Die Wiener Vereine „Steine der Erinnerung“ und „Steine des Gedenkens“ und deren Umgang mit Erinnerungskultur

von Otto Harrer

 

Blickt man in Wien etwas genauer auf den Gehsteigboden, so fällt einem möglicherweise da und dort eine kleine viereckige Messingtafel, nahe der Hauswand, auf. Was zunächst vielleicht etwas unscheinbar erscheint, entpuppt sich als Gedenktafeln für die Opfer der Shoa. Die Tafeln tragen die Aufschrift „Hier wohnte“, gefolgt von Name und Datum und sind an der letzten sesshaften Adresse der jeweiligen Personen platziert. Diese Tafeln befinden sich in ganz Europa und sind auf das Kunstdenkmal „Stolpersteine“ des deutschen Künstlers Gunter Demnig zurückzuführen. Angelehnt an desse Stolpersteine platzieren in Wien aber nicht Demnig, sondern ehrenamtliche Vereine ähnliche „Steine“. Nun stellt sich doch die Frage, warum das so ist und wie diese Vereine ihre Arbeit der Erinnerungskultur verstehen.
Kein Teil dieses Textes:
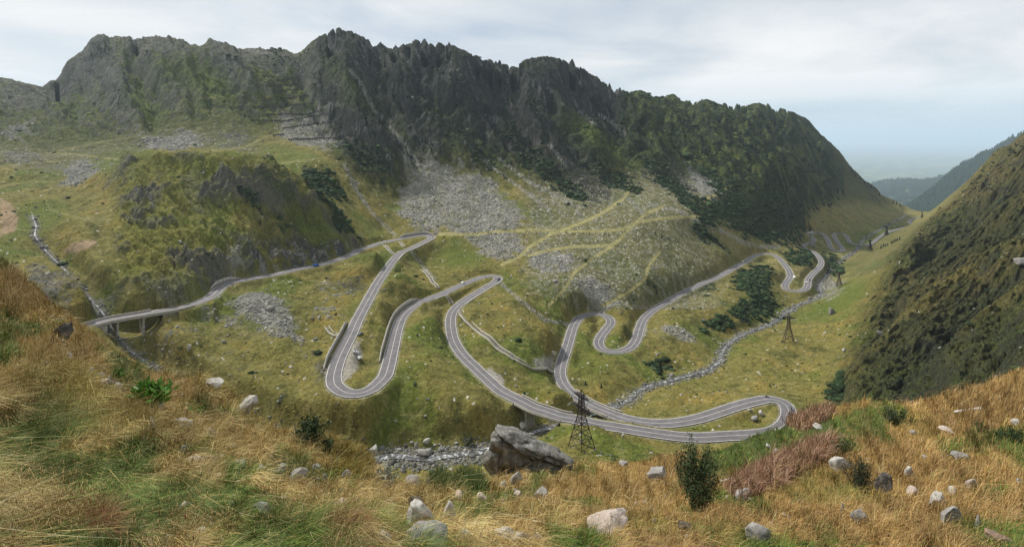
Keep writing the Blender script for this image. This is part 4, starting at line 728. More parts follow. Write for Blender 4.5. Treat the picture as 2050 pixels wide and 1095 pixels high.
W = [('pale stone retaining wall above the first bend after the viaduct', seg_i((432, 570), (488, 560), 0, iA), 1, 1.0, 3.0, -.6, .6, M_CONC, 8),
     ('grey curved retaining wall behind the topmost hairpin', seg_i((806, 477), (860, 473), 0, iA), 1, 1.0, 3.2, -.6, .6, M_CONC, 8),
     ('low grey wall under the road edge just before the topmost hairpin', seg_i((770, 485), (799, 479), 0, iA), -1, .25, .0, -4.0, .6, M_CONC, 5),
     ('long pale retaining wall left of the road going down to the lower hairpin', seg_i((714, 645), (672, 738), iA, i2), -1, 1.6, 3.2, -.6, .6, M_CONC, 10),
     ('long pale retaining wall above the road climbing from the lower hairpin', seg_i((778, 722), (852, 601), i2, i3), 1, 1.2, 3.4, -.6, .6, M_CONC, 12),
     ('short stone wall under the road edge beside the culvert before the middle hairpin', seg_i((862, 597), (887, 587), i2, i3), -1, .25, .0, -4.0, .6, M_CONC, 5),
     ('stained stone wall holding up the outer edge of the middle hairpin', seg_i((997, 558), (922, 608), i3, iH4), 1, .25, .1, -4.6, .7, M_CONC, 6),
     ('low stone wall between the two roads near the big pylon', seg_i((1215, 826), (1300, 845), iH4), 1 if True else -1, .6, .5, -2.5, .6, M_CONCD, 6)]
for lab, (a, b), sd_, off, top, bot, th, m, tp in W:
    road_wall('retaining_wall', lab, 'wall', a, b, sd_, off, top, bot, th, m, 'retaining walls along the mountain road', taper=tp)
# the tall viaduct wall at the topmost hairpin : three lengths with two dark drain openings between
va = thing('viaduct_wall', 'tall stained concrete wall with two dark openings carrying the topmost hairpin', 'viaduct', tuple(ROAD[ridx(830, 494, iA, i2)]))
inv = Matrix.Translation(-Vector(va.location))
j = [ridx(867, 478, iA - 20, iA + 30), ridx(823, 497, iA, i2), ridx(819, 499, iA, i2), ridx(812, 502, iA, i2), ridx(808.5, 503.5, iA, i2), ridx(788, 520, iA, i2)]
def into(o, root):
    o.parent = root; o.data.transform(Matrix.Translation(-Vector(root.location))); return o
for a, b in ((j[0], j[1]), (j[2], j[3]), (j[4], j[5])): into(road_wall('wall_panel', None, None, a, b, 1, .25, .15, -8.5, .9, M_CONC), va)
for a, b in ((j[1], j[2]), (j[3], j[4])): into(road_wall('opening', None, None, a, b, 1, -1.6, -1.0, -8.5, .3, M_CONCD), va)  # dark back panels stand in for the shade inside the openings
into(road_wall('coping', None, None, j[0], j[5], 1, .2, .45, .16, 1.0, M_CONCP), va)
# bridges
def bridge(name, label, i0, i1, piers, pier_h, rails, mdeck=M_CONC, deck=.9):
    root = thing(name, label, 'bridge', tuple(ROAD[(i0 + i1) // 2]))
    ii = np.arange(i0, i1 + 1); n = ROAD_N[ii]; k = len(ii); rs = []
    for o_, zz in ((1, -.02), (-1, -.02), (-1, -deck), (1, -deck)):
        q_ = ROAD[ii].copy(); q_[:, :2] += n * (o_ * (HW[ii] + .8))[:, None]; q_[:, 2] += zz; rs.append(q_)
    i = np.arange(k - 1); Fq = np.vstack([np.stack([i + a * k, i + 1 + a * k, i + 1 + b * k, i + b * k], 1) for a, b in ((0, 1), (1, 2), (2, 3), (3, 0))] + [np.array([[0, k, 2 * k, 3 * k], [k - 1, 4 * k - 1, 3 * k - 1, 2 * k - 1]])])
    into(npmesh('deck', np.vstack(rs), Fq, mdeck), root)
    for pi in piers:
        p = ROAD[pi]; t = math.atan2(ROAD_N[pi, 1], ROAD_N[pi, 0]); R = np.array(Matrix.Rotation(t, 3, 'Z')); gz = min(G(p[0], p[1]), p[2] - 3); h = p[2] - deck - gz + 1.5
        mb = MB().box((p[0], p[1], p[2] - deck - h / 2), (2 * HW[pi] - .6, 1.0, h), R); mb.box((p[0], p[1], p[2] - deck - .35), (2 * HW[pi] + .8, 1.5, .7), R); into(mb.build('pier', M_CONC, bevel=0), root)
    for sd_, a, b, top in rails:
        into(road_wall('parapet', None, None, a, b, sd_, .25, top, .0, .35, M_CONCP), root)
        for k_ in range(2): pass
    return root
a0 = ridx(352, 617, 0, 400); pL = [ridx(232, 639, 0, 400), ridx(285, 629.5, 0, 400)]
bA = bridge('road_viaduct', 'long concrete road viaduct on two slab piers over the mountain stream', 2, a0, pL, 9, [(1, 4, ridx(306, 622, 0, 400), .95), (-1, 2, a0 + 8, .75)])
def abut(root, i, ln, name='abutment', m=M_CONC, dirn=1, hh=10):
    ii = range(i, i + ln * dirn, dirn); p0 = ROAD[i]; p1 = ROAD[i + ln * dirn]
    for sd_ in (-1,):
        n0, n1 = ROAD_N[i] * sd_, ROAD_N[i + ln * dirn] * sd_; a = p0[:2] + n0 * (HW[i] + .4); b = p1[:2] + n1 * (HW[i] + .4); c = p0[:2] - n0 * (HW[i] + .4)
        mb = MB(); V = [(a[0], a[1], p0[2] - .9), (b[0], b[1], p1[2] - .9), (b[0], b[1], p1[2] - 1.6), (a[0], a[1], p0[2] - hh)]; a2 = p0[:2] - n0 * 0; 
        V2 = [(v[0] - n0[0] * 1.0, v[1] - n0[1] * 1.0, v[2]) for v in V]
        mb.add(V + V2, [(0, 1, 2, 3), (7, 6, 5, 4), (0, 4, 5, 1), (1, 5, 6, 2), (2, 6, 7, 3), (3, 7, 4, 0)])
        W_ = [(a[0], a[1], p0[2] - .9), (c[0], c[1], p0[2] - .9), (c[0], c[1], p0[2] - hh), (a[0], a[1], p0[2] - hh)]; dd = (p1[:2] - p0[:2]) / np.linalg.norm(p1[:2] - p0[:2]) * 1.0
        W2 = [(v[0] + dd[0], v[1] + dd[1], v[2]) for v in W_]; mb.add(W_ + W2, [(0, 1, 2, 3), (7, 6, 5, 4), (0, 4, 5, 1), (1, 5, 6, 2), (2, 6, 7, 3), (3, 7, 4, 0)])
        into(mb.build(name, m), root)
abut(bA, ridx(322, 624, 0, 400), 11, hh=9.5)
abut(bA, ridx(205, 644.5, 0, 400), 9, dirn=-1, hh=8)
b0, b1 = BR_B
bB = bridge('road_bridge', 'lower concrete road bridge over the white water left of the big pylon', b0, b1, [ridx(1060, 812, 0, iH4)], 8, [(1, b0 - 2, ridx(1146, 838, 0, iH4), .9), (-1, b0, b1, .45)])
c0_, c1_ = BR_C
sC = 1 if True else -1
bC = bridge('road_bridge', 'upper concrete road bridge with double railings just behind the big pylon top', c0_, c1_, [], 8, [(-1, c0_ - 4, c1_ + 3, .9), (1, c0_, c1_, .8)])
# ------------------------------------------------------------------ drainage channels
def channel(label, pts, w=1.6, hgt=.9):
    P3 = catmull(np.array([hit(u, v, 90) for u, v in pts]), 2.0); t = np.gradient(P3[:, :2], axis=0); t /= np.linalg.norm(t, axis=1)[:, None] + 1e-9; n = np.stack([-t[:, 1], t[:, 0]], 1)
    P3[:, 2] = ground(P3[:, 0], P3[:, 1]); root = thing('drainage_channel', label, 'channel', tuple(P3[len(P3) // 2]), group='concrete drainage channels'); k = len(P3); i = np.arange(k - 1)
    def sheet(o1, z1, o2, z2, o3, z3, o4, z4):
        rs = []
        for o_, zz in ((o1, z1), (o2, z2), (o3, z3), (o4, z4)): q_ = P3.copy(); q_[:, :2] += n * o_; q_[:, 2] += zz; rs.append(q_)
        return np.vstack(rs), np.vstack([np.stack([i + a * k, i + 1 + a * k, i + 1 + b * k, i + b * k], 1) for a, b in ((0, 1), (1, 2), (2, 3), (3, 0))])
    for sd_ in (-1, 1): V, Fq = sheet(sd_ * w, -1, sd_ * w, hgt, sd_ * (w + .45), hgt, sd_ * (w + .45), -1); into(npmesh('side_wall', V, Fq, M_CONCP), root)
    V, Fq = sheet(-w, -.8, -w, .08, w, .08, w, -.8); into(npmesh('channel_bed', V, Fq, M_CONCD), root)
channel('long curved drainage channel running down from the middle hairpin to the lower road', [(922, 622), (932, 638), (952, 658), (985, 684), (1020, 710), (1045, 726), (1075, 737), (1104, 743)])
channel('short steep channel dropping to the culvert above the middle road', [(845, 541), (858, 553), (868, 568), (877, 580)], 1.2)
channel('short channel between the two arms of the middle hairpin', [(893, 593), (900, 602), (906, 610)], 1.2)
channel('left of two small channels inside the topmost hairpin', [(769, 492), (780, 502), (790, 510)], 1.0)
channel('right of two small channels inside the topmost hairpin', [(801, 485), (805, 491), (810, 496)], 1.0)
channel('bent drainage channel meeting the road wall left of the parked cars', [(654, 655), (664, 667), (674, 671), (682, 671)], 1.0)
# ------------------------------------------------------------------ avalanche barriers
M_BARR = mat('weathered_timber', (0.055, 0.05, 0.042), 0.95)
BARS = [([(527, 155), (549, 155)], 'topmost short'), ([(531, 166), (560, 163), (599, 157)], 'second from top'), ([(533, 173), (598, 170)], 'third from top'), ([(546, 185), (606, 180)], 'fourth from top'), ([(566, 200), (620, 191)], 'fifth from top'),
        ([(507, 216), (564, 214), (630, 208)], 'long sixth'), ([(526, 231), (566, 230), (608, 231), (639, 225)], 'seventh'), ([(504, 243), (566, 244), (582, 241), (662, 229)], 'longest'), ([(568, 258), (661, 246)], 'third from the bottom'), ([(548, 272), (571, 271)], 'shortest low'), ([(579, 281), (615, 280), (673, 277)], 'lowest')]
for pl, w_ in BARS:
    pts = [hit(u, v, 560) for u, v in pl]; A3 = np.array(pts); root = thing('avalanche_barrier', w_ + ' dark avalanche barrier row in the steep terraced gully', 'barrier', tuple(A3[0]), group='avalanche barriers in the gully')
    fence = MB(); last = None; u_ = np.arange(pl[0][0], pl[-1][0], 4.6)
    for kk, uu in enumerate(u_):
        vv = np.interp(uu, [a[0] for a in pl], [a[1] for a in pl]) + random.uniform(-.7, .7); h_ = hit(uu, vv, 560) - A3[0]; wd = h_[1] * 0 + 0.0034 * (h_[1] + A3[0][1])
        fence.box((h_[0], h_[1], h_[2] + 1.2), (wd, .5, 2.3 + random.uniform(-.4, .5)), Matrix.Rotation(random.uniform(-.1, .3), 3, 'Z')); now = (h_[0], h_[1], h_[2] + 1.0); last and fence.bar(last, now, .12); last = now
    fence.build('fence_panels', M_BARR, root)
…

Der Verein „Steine der Erinnerung“ entstand 2005 aus einer persönlichen Initiative von Elisabeth Ben David-Hindler mit der Absicht, eine Gedenktafel am ehemaligen Wohnort der Eltern ihres Onkels anbringen lassen. Da Demnig mit seinem Kunstprojekt in Wien bereits scheiterte, was vermutlich auf Unstimmigkeiten mit der Stadt zurückzuführen ist, beschloss sie die Sache selbst in die Hand zu nehmen. Durch Zufall und etwas Glück konnte sich David-Hindler durchsetzen, ließ Gedenktafeln im 9. und 2. Bezirk platzieren und gründete, auf Grund des großen Zuspruchs von Beteiligten und Angehörigen, einen Verein.
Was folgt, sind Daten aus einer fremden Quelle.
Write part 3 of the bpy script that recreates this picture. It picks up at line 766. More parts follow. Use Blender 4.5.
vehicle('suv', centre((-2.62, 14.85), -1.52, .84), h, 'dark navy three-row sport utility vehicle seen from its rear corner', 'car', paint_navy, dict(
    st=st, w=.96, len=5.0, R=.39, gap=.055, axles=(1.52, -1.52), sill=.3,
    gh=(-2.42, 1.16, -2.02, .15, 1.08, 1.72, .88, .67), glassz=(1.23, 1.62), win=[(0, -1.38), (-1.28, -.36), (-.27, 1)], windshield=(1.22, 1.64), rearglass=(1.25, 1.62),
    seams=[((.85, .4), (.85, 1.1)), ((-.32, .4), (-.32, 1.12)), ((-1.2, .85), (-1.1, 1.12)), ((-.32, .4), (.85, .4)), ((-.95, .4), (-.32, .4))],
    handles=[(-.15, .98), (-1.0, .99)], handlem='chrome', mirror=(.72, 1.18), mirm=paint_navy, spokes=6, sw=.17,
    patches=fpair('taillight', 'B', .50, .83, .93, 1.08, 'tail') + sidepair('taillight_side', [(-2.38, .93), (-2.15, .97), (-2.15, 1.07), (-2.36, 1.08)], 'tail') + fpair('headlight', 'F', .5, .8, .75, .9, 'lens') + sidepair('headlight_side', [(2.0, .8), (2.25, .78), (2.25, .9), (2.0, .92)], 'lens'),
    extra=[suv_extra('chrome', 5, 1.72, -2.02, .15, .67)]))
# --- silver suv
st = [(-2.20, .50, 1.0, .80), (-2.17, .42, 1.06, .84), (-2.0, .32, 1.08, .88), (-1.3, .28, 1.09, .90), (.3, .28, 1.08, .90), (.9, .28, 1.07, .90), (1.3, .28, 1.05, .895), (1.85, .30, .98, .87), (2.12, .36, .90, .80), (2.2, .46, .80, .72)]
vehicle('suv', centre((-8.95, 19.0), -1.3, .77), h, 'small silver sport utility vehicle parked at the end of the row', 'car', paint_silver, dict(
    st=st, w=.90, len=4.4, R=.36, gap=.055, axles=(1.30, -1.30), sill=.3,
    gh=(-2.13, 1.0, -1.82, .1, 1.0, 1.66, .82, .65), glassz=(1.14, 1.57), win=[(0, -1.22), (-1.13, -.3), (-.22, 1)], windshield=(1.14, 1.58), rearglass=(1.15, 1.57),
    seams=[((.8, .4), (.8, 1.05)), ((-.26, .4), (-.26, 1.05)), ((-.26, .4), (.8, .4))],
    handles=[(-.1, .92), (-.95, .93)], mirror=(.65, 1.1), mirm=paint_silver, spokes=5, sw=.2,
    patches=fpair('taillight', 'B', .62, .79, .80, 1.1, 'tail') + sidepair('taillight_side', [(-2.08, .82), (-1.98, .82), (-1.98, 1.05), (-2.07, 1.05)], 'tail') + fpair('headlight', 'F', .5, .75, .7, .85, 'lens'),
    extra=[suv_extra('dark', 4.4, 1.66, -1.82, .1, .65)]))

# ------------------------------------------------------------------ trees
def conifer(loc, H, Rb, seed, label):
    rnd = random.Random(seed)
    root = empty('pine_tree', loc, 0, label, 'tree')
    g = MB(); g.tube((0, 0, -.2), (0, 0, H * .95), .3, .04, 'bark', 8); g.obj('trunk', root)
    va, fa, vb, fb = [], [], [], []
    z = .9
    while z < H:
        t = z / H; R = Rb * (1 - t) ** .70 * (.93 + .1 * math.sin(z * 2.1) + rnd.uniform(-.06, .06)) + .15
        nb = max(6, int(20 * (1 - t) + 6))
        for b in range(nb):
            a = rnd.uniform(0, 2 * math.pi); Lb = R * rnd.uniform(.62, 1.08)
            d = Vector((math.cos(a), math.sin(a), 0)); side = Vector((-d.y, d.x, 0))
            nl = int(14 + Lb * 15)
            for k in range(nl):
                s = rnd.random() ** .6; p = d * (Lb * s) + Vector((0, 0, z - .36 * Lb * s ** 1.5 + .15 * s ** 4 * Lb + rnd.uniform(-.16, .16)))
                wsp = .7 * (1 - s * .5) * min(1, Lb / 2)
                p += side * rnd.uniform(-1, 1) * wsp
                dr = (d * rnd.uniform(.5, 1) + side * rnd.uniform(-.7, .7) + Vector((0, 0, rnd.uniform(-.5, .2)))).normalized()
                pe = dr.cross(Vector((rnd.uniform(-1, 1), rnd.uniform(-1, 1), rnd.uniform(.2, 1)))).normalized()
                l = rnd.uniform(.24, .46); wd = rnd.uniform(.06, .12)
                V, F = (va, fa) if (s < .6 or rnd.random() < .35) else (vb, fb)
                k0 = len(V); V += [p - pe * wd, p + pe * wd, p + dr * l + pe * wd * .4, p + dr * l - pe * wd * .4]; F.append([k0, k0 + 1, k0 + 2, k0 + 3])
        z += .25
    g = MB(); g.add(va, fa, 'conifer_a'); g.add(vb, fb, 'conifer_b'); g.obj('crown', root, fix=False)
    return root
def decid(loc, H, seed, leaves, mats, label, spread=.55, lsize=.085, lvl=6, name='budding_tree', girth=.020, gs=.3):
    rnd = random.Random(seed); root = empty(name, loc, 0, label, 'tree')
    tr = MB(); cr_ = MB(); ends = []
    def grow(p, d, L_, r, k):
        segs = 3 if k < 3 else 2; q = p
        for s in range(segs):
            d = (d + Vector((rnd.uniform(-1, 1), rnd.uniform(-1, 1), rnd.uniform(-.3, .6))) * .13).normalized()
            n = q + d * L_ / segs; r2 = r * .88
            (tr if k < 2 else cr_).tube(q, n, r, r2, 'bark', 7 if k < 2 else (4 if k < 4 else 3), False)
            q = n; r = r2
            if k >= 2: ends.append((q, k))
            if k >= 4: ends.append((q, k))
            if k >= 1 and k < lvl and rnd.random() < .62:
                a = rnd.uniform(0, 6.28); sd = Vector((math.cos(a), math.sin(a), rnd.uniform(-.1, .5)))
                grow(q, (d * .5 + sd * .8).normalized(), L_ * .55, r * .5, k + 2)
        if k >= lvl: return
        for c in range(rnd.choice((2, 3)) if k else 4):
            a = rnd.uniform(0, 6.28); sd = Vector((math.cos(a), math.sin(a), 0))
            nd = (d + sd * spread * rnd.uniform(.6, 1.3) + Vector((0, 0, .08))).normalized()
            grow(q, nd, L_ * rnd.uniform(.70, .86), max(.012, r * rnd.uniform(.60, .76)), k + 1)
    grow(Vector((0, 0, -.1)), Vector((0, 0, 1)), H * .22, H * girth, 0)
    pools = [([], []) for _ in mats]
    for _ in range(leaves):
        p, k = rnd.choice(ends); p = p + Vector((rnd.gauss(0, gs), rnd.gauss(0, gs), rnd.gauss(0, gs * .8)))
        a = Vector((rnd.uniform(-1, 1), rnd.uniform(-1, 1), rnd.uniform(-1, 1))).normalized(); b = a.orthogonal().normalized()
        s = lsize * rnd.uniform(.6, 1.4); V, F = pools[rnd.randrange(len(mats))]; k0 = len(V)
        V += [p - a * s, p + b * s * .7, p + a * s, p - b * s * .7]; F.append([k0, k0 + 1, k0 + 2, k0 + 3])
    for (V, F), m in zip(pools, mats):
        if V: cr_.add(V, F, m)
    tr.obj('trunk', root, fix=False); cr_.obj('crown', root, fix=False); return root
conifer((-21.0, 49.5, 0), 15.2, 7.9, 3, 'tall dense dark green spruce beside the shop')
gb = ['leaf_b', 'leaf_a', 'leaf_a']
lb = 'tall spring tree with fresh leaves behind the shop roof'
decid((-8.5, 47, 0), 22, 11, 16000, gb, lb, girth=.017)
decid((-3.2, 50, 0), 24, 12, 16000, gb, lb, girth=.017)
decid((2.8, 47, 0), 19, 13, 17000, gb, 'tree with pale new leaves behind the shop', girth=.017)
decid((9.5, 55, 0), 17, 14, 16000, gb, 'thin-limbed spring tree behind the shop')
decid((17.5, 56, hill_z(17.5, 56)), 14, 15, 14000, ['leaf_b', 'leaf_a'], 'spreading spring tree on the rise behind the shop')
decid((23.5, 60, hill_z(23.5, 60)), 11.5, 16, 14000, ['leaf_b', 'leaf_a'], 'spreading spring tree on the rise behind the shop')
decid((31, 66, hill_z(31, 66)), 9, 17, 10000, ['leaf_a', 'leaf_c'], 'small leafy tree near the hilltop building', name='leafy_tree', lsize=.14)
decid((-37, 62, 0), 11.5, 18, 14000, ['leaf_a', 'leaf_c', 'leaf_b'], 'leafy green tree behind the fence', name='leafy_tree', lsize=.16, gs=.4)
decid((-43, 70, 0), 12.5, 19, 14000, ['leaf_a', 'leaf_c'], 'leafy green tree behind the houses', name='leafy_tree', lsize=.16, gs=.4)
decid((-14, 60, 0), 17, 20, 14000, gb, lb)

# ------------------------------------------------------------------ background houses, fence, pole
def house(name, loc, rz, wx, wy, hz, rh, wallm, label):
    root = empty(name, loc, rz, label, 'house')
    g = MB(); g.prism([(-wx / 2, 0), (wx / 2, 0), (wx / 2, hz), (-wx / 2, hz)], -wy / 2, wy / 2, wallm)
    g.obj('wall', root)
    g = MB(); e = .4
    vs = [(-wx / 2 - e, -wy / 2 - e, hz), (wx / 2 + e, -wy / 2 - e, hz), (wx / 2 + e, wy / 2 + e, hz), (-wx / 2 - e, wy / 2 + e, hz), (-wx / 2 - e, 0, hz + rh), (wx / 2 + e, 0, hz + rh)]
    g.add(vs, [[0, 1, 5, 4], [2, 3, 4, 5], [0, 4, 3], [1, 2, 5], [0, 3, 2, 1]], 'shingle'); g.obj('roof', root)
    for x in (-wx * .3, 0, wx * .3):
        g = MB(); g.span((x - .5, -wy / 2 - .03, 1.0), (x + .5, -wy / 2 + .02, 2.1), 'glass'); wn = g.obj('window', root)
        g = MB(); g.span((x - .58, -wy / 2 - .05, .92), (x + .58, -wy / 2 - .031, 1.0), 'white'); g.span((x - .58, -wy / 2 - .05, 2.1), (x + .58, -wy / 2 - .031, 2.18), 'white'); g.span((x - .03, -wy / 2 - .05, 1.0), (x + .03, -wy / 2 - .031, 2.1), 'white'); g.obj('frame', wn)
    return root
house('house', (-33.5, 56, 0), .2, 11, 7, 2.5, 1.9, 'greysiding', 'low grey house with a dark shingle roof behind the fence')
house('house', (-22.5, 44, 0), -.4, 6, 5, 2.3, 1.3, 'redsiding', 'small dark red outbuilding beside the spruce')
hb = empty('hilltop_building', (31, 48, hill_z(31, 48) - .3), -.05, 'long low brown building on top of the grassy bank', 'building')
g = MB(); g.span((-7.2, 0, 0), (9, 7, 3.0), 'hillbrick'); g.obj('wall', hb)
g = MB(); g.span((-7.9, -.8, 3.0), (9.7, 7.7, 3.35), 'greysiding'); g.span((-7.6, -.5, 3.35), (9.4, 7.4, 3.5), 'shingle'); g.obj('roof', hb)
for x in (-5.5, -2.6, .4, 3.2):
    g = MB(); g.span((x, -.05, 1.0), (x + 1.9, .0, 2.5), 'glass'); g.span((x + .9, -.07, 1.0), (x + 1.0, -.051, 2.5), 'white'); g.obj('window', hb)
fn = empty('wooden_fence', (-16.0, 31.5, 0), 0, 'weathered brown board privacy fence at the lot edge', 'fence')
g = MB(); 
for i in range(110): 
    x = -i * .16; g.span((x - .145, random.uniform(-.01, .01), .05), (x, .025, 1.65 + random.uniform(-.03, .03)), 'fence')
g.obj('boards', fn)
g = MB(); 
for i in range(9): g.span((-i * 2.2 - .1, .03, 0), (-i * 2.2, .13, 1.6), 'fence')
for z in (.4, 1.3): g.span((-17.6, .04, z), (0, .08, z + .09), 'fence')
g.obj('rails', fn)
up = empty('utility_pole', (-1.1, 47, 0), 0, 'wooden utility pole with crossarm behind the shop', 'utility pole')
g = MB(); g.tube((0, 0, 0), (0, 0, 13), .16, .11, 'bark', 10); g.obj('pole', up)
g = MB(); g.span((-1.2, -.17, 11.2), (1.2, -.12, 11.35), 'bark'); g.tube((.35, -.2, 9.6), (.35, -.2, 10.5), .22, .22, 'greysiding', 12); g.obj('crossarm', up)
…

Aus einer ähnlichen Motivation entstand der Verein „Steine des Gedenkens“. Prof. Karl Hauer erstellte aus eigener Initiative eine Liste aller jüdischen Personen des 3. Bezirks. Er wurde 2007 auf die Steine der Erinnerung aufmerksam und beschloss, gemeinsam mit seinem Kollegen Gerhard Burda, ebenfalls tätig zu werden. Da die Gründung einer Untergruppe des bereits bestehenden Vereins nicht zustande kam wurde ein eigener ins Leben gerufen, was die Zusammenarbeit der Vereine aber nicht hinderte.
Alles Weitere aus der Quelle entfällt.